## Begin MATERIAL PROVIDED
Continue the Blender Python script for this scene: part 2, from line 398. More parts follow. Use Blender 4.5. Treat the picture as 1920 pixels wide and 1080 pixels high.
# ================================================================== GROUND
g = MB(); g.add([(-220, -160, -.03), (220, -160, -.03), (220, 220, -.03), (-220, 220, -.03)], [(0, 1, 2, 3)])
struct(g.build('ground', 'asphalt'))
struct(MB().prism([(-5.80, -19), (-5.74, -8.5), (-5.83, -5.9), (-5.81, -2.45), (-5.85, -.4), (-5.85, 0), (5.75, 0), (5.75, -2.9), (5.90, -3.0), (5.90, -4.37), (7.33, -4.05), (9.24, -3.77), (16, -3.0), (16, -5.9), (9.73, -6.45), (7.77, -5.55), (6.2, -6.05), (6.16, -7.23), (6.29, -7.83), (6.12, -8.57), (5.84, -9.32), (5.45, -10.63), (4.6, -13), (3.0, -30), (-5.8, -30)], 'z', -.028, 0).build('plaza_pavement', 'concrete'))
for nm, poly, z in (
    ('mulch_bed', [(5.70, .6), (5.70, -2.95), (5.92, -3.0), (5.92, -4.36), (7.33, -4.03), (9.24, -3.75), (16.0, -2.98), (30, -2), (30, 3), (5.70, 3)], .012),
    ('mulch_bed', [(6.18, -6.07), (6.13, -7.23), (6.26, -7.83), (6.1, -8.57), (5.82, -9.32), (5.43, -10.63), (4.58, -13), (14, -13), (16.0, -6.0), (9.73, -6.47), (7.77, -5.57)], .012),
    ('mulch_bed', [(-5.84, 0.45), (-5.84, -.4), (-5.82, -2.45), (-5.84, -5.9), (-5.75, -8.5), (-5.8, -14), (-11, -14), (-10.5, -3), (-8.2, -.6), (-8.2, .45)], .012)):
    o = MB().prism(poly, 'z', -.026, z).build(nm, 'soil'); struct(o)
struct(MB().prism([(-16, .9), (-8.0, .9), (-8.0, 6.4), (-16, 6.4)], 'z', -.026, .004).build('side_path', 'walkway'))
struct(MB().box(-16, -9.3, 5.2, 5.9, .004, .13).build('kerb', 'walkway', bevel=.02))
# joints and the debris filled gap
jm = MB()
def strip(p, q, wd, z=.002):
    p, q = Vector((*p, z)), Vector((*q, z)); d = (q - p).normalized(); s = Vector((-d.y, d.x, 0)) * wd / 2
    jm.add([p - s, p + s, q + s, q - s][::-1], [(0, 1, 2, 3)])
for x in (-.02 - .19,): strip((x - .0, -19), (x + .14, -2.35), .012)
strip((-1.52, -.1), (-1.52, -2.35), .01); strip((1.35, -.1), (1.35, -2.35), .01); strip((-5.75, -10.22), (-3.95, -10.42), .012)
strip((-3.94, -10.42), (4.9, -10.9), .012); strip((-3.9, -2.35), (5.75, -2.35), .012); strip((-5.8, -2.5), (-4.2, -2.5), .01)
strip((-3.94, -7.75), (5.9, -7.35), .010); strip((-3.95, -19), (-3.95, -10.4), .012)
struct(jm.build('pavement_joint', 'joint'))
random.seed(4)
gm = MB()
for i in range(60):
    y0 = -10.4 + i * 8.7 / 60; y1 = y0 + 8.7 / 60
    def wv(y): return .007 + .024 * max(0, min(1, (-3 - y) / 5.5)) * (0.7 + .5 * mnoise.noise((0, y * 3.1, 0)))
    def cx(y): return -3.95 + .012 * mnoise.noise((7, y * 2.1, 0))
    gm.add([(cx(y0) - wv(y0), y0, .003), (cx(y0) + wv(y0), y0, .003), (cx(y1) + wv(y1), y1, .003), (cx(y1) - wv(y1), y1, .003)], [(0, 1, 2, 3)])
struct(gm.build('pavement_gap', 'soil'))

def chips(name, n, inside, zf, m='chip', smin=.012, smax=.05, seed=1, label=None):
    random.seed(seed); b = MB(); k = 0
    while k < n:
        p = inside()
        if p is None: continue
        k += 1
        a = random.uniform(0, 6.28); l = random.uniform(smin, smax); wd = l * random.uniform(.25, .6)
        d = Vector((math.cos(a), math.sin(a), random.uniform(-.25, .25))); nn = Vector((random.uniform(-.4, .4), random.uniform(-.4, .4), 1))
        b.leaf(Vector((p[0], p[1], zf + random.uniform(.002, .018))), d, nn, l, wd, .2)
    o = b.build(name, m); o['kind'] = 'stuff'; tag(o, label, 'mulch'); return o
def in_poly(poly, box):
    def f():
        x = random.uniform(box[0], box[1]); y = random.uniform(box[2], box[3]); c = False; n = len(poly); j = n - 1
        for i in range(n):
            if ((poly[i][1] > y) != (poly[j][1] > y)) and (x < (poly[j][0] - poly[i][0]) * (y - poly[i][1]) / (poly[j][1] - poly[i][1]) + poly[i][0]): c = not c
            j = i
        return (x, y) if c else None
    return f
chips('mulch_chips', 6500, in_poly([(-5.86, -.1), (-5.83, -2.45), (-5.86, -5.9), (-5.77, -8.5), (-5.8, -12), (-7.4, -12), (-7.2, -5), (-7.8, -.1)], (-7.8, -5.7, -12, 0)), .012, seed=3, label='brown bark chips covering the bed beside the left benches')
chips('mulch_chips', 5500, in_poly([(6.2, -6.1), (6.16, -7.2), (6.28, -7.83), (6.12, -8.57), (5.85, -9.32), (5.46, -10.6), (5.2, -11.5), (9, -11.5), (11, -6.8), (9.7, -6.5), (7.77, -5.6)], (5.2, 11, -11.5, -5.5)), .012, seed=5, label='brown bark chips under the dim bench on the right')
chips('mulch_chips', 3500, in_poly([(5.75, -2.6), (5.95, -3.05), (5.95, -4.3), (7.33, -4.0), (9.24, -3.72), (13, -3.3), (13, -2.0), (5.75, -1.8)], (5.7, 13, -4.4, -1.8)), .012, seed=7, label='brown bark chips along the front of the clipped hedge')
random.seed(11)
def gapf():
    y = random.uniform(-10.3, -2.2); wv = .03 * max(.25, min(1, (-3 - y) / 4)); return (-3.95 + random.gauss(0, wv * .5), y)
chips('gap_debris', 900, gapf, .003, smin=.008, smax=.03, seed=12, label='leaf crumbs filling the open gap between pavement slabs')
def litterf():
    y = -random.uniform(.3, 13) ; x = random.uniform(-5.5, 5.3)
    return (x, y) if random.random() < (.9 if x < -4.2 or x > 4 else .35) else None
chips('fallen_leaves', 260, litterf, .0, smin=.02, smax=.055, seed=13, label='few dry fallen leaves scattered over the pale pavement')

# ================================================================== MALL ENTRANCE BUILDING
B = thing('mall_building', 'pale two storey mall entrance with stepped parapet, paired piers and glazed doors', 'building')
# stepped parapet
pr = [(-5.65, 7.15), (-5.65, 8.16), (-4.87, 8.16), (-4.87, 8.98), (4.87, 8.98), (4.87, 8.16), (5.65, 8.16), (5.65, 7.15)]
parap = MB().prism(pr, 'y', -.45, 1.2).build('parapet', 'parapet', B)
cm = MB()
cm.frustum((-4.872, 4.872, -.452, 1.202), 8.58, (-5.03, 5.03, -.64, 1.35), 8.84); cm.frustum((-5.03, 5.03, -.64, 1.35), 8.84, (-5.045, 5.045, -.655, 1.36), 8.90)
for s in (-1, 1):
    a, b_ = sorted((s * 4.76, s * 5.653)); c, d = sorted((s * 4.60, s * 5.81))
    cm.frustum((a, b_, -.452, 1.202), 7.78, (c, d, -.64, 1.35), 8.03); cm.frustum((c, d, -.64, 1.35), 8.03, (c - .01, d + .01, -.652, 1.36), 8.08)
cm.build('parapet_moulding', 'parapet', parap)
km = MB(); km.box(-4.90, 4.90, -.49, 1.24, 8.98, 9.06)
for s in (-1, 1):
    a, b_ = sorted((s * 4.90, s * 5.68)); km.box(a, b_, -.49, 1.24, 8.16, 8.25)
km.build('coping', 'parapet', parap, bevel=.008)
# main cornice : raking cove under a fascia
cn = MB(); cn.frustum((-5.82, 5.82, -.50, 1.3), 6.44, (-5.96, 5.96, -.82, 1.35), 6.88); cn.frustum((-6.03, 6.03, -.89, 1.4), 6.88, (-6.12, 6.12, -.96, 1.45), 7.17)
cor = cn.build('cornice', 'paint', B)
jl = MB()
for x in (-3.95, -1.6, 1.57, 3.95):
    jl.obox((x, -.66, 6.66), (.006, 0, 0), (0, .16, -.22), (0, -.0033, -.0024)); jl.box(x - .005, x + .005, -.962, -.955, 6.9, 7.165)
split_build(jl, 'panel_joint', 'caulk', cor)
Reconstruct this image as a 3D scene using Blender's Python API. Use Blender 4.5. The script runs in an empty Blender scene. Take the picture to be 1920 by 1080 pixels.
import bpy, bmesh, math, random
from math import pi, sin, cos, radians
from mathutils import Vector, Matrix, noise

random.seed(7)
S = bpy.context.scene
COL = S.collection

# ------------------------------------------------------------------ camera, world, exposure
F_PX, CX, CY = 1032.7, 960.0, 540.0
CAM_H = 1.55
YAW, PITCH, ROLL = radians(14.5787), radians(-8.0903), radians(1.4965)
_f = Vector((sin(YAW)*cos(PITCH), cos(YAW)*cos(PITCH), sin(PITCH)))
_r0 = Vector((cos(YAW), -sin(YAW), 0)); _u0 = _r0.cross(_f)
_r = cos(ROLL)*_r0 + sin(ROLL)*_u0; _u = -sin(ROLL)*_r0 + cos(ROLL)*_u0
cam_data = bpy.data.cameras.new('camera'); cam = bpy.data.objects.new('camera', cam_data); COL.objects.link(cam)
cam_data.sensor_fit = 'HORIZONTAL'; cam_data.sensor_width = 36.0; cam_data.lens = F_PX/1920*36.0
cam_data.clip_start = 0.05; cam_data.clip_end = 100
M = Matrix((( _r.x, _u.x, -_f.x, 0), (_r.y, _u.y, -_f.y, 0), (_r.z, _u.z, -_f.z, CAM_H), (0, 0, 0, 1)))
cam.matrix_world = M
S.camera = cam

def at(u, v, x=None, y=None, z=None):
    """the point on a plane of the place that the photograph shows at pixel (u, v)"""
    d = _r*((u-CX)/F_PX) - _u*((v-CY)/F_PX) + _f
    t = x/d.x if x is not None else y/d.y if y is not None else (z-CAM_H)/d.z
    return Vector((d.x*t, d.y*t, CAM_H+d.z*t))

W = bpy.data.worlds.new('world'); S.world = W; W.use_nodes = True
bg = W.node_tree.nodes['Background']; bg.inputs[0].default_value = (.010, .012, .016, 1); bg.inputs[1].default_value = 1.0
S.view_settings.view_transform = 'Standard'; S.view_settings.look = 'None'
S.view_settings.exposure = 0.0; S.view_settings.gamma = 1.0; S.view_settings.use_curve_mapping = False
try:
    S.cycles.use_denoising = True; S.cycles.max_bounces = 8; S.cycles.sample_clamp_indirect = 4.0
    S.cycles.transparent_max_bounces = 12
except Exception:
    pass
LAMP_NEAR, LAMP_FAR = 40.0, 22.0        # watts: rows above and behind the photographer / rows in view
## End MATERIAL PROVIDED
- TO DO
Write the lines again exactly, beginning at the line that has "Reconstruct this image" and stopping after the line that has "return Vector((d.x*t, d.y*t, CAM_H+d.z*t))"; include no other lines.

- REPLY TO THE EXERCISE
Reconstruct this image as a 3D scene using Blender's Python API. Use Blender 4.5. The script runs in an empty Blender scene. Take the picture to be 1920 by 1080 pixels.
import bpy, bmesh, math, random
from math import pi, sin, cos, radians
from mathutils import Vector, Matrix, noise

random.seed(7)
S = bpy.context.scene
COL = S.collection

# ------------------------------------------------------------------ camera, world, exposure
F_PX, CX, CY = 1032.7, 960.0, 540.0
CAM_H = 1.55
YAW, PITCH, ROLL = radians(14.5787), radians(-8.0903), radians(1.4965)
_f = Vector((sin(YAW)*cos(PITCH), cos(YAW)*cos(PITCH), sin(PITCH)))
_r0 = Vector((cos(YAW), -sin(YAW), 0)); _u0 = _r0.cross(_f)
_r = cos(ROLL)*_r0 + sin(ROLL)*_u0; _u = -sin(ROLL)*_r0 + cos(ROLL)*_u0
cam_data = bpy.data.cameras.new('camera'); cam = bpy.data.objects.new('camera', cam_data); COL.objects.link(cam)
cam_data.sensor_fit = 'HORIZONTAL'; cam_data.sensor_width = 36.0; cam_data.lens = F_PX/1920*36.0
cam_data.clip_start = 0.05; cam_data.clip_end = 100
M = Matrix((( _r.x, _u.x, -_f.x, 0), (_r.y, _u.y, -_f.y, 0), (_r.z, _u.z, -_f.z, CAM_H), (0, 0, 0, 1)))
cam.matrix_world = M
S.camera = cam

def at(u, v, x=None, y=None, z=None):
    """the point on a plane of the place that the photograph shows at pixel (u, v)"""
    d = _r*((u-CX)/F_PX) - _u*((v-CY)/F_PX) + _f
    t = x/d.x if x is not None else y/d.y if y is not None else (z-CAM_H)/d.z
    return Vector((d.x*t, d.y*t, CAM_H+d.z*t))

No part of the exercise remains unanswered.